## Your objective:
Output each entry exactly; skip nothing.

(Scene modeling code data)
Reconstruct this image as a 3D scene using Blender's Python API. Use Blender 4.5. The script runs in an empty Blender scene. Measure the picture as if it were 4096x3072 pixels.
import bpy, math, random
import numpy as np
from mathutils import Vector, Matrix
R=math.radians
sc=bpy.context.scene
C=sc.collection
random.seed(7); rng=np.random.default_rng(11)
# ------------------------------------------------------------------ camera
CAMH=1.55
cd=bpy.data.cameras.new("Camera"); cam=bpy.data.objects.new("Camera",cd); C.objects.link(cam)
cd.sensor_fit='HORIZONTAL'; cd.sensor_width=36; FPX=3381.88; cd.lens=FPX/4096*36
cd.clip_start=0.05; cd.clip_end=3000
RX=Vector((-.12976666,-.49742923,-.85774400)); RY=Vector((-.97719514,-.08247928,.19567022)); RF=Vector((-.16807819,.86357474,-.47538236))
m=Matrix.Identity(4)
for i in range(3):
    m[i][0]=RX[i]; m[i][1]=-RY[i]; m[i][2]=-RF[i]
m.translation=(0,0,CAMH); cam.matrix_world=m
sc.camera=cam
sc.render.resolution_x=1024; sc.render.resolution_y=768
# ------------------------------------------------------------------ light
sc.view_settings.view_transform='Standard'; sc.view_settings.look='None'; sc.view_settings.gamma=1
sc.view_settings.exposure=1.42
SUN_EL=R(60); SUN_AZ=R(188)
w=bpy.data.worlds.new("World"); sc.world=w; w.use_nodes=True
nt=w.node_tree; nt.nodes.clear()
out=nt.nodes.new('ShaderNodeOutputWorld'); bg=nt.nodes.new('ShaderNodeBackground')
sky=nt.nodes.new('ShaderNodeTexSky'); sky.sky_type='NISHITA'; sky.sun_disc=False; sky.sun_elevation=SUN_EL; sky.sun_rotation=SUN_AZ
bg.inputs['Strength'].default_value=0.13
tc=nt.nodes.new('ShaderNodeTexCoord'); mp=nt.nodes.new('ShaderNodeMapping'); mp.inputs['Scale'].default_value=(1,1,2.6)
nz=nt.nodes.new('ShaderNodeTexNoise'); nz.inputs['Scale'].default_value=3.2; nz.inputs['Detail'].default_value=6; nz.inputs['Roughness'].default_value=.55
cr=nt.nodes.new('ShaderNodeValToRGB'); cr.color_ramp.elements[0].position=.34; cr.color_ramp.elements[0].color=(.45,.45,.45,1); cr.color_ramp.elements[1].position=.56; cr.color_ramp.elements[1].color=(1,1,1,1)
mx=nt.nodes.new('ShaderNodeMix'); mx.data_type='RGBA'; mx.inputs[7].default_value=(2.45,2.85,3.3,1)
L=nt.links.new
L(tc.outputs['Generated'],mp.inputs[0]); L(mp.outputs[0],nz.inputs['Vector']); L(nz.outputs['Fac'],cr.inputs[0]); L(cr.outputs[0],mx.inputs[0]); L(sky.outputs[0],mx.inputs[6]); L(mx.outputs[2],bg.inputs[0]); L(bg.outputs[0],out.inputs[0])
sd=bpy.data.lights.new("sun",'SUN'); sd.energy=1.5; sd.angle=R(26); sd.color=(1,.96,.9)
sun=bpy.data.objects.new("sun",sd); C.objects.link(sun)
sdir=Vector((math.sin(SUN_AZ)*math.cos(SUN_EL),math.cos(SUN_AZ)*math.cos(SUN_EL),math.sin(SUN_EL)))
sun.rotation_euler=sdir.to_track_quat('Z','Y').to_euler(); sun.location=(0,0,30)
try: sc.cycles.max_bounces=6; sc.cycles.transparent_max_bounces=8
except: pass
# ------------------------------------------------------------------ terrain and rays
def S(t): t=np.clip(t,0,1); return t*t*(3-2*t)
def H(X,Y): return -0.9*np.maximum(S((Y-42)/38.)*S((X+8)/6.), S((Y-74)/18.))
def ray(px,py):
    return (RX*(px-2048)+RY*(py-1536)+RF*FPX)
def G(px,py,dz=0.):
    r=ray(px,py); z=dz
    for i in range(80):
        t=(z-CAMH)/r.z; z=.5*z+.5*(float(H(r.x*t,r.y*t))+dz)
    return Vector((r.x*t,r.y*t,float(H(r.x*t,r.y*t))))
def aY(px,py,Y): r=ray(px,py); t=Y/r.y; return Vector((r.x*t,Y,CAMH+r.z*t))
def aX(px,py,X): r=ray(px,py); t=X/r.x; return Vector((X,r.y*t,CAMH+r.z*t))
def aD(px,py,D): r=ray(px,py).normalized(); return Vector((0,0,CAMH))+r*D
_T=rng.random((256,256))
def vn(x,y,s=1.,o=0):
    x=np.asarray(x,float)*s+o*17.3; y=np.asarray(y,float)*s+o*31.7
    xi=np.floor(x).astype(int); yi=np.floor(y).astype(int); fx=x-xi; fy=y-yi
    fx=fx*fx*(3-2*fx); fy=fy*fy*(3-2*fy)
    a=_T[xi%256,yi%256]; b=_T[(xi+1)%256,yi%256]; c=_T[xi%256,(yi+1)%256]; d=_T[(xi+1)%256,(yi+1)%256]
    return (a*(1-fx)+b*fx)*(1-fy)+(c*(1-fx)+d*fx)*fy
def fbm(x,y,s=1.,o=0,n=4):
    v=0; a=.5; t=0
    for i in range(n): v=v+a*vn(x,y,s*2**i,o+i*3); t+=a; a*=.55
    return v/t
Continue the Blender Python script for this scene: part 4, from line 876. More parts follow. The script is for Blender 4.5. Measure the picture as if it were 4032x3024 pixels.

## Full answer:
Reconstruct this image as a 3D scene using Blender's Python API. Use Blender 4.5. The script runs in an empty Blender scene. Measure the picture as if it were 4096x3072 pixels.
import bpy, math, random
import numpy as np
from mathutils import Vector, Matrix
R=math.radians
sc=bpy.context.scene
C=sc.collection
random.seed(7); rng=np.random.default_rng(11)
# ------------------------------------------------------------------ camera
CAMH=1.55
cd=bpy.data.cameras.new("Camera"); cam=bpy.data.objects.new("Camera",cd); C.objects.link(cam)
cd.sensor_fit='HORIZONTAL'; cd.sensor_width=36; FPX=3381.88; cd.lens=FPX/4096*36
cd.clip_start=0.05; cd.clip_end=3000
RX=Vector((-.12976666,-.49742923,-.85774400)); RY=Vector((-.97719514,-.08247928,.19567022)); RF=Vector((-.16807819,.86357474,-.47538236))
m=Matrix.Identity(4)
for i in range(3):
    m[i][0]=RX[i]; m[i][1]=-RY[i]; m[i][2]=-RF[i]
m.translation=(0,0,CAMH); cam.matrix_world=m
sc.camera=cam
sc.render.resolution_x=1024; sc.render.resolution_y=768
# ------------------------------------------------------------------ light
sc.view_settings.view_transform='Standard'; sc.view_settings.look='None'; sc.view_settings.gamma=1
sc.view_settings.exposure=1.42
SUN_EL=R(60); SUN_AZ=R(188)
w=bpy.data.worlds.new("World"); sc.world=w; w.use_nodes=True
nt=w.node_tree; nt.nodes.clear()
out=nt.nodes.new('ShaderNodeOutputWorld'); bg=nt.nodes.new('ShaderNodeBackground')
sky=nt.nodes.new('ShaderNodeTexSky'); sky.sky_type='NISHITA'; sky.sun_disc=False; sky.sun_elevation=SUN_EL; sky.sun_rotation=SUN_AZ
bg.inputs['Strength'].default_value=0.13
tc=nt.nodes.new('ShaderNodeTexCoord'); mp=nt.nodes.new('ShaderNodeMapping'); mp.inputs['Scale'].default_value=(1,1,2.6)
nz=nt.nodes.new('ShaderNodeTexNoise'); nz.inputs['Scale'].default_value=3.2; nz.inputs['Detail'].default_value=6; nz.inputs['Roughness'].default_value=.55
cr=nt.nodes.new('ShaderNodeValToRGB'); cr.color_ramp.elements[0].position=.34; cr.color_ramp.elements[0].color=(.45,.45,.45,1); cr.color_ramp.elements[1].position=.56; cr.color_ramp.elements[1].color=(1,1,1,1)
mx=nt.nodes.new('ShaderNodeMix'); mx.data_type='RGBA'; mx.inputs[7].default_value=(2.45,2.85,3.3,1)
L=nt.links.new
L(tc.outputs['Generated'],mp.inputs[0]); L(mp.outputs[0],nz.inputs['Vector']); L(nz.outputs['Fac'],cr.inputs[0]); L(cr.outputs[0],mx.inputs[0]); L(sky.outputs[0],mx.inputs[6]); L(mx.outputs[2],bg.inputs[0]); L(bg.outputs[0],out.inputs[0])
sd=bpy.data.lights.new("sun",'SUN'); sd.energy=1.5; sd.angle=R(26); sd.color=(1,.96,.9)
sun=bpy.data.objects.new("sun",sd); C.objects.link(sun)
sdir=Vector((math.sin(SUN_AZ)*math.cos(SUN_EL),math.cos(SUN_AZ)*math.cos(SUN_EL),math.sin(SUN_EL)))
sun.rotation_euler=sdir.to_track_quat('Z','Y').to_euler(); sun.location=(0,0,30)
try: sc.cycles.max_bounces=6; sc.cycles.transparent_max_bounces=8
except: pass
# ------------------------------------------------------------------ terrain and rays
def S(t): t=np.clip(t,0,1); return t*t*(3-2*t)
def H(X,Y): return -0.9*np.maximum(S((Y-42)/38.)*S((X+8)/6.), S((Y-74)/18.))
def ray(px,py):
    return (RX*(px-2048)+RY*(py-1536)+RF*FPX)
def G(px,py,dz=0.):
    r=ray(px,py); z=dz
    for i in range(80):
        t=(z-CAMH)/r.z; z=.5*z+.5*(float(H(r.x*t,r.y*t))+dz)
    return Vector((r.x*t,r.y*t,float(H(r.x*t,r.y*t))))
def aY(px,py,Y): r=ray(px,py); t=Y/r.y; return Vector((r.x*t,Y,CAMH+r.z*t))
def aX(px,py,X): r=ray(px,py); t=X/r.x; return Vector((X,r.y*t,CAMH+r.z*t))
def aD(px,py,D): r=ray(px,py).normalized(); return Vector((0,0,CAMH))+r*D
_T=rng.random((256,256))
def vn(x,y,s=1.,o=0):
    x=np.asarray(x,float)*s+o*17.3; y=np.asarray(y,float)*s+o*31.7
    xi=np.floor(x).astype(int); yi=np.floor(y).astype(int); fx=x-xi; fy=y-yi
    fx=fx*fx*(3-2*fx); fy=fy*fy*(3-2*fy)
    a=_T[xi%256,yi%256]; b=_T[(xi+1)%256,yi%256]; c=_T[xi%256,(yi+1)%256]; d=_T[(xi+1)%256,(yi+1)%256]
    return (a*(1-fx)+b*fx)*(1-fy)+(c*(1-fx)+d*fx)*fy
def fbm(x,y,s=1.,o=0,n=4):
    v=0; a=.5; t=0
    for i in range(n): v=v+a*vn(x,y,s*2**i,o+i*3); t+=a; a*=.55
    return v/t
Continue the Blender Python script for this scene: part 4, from line 876. More parts follow. The script is for Blender 4.5. Measure the picture as if it were 4032x3024 pixels.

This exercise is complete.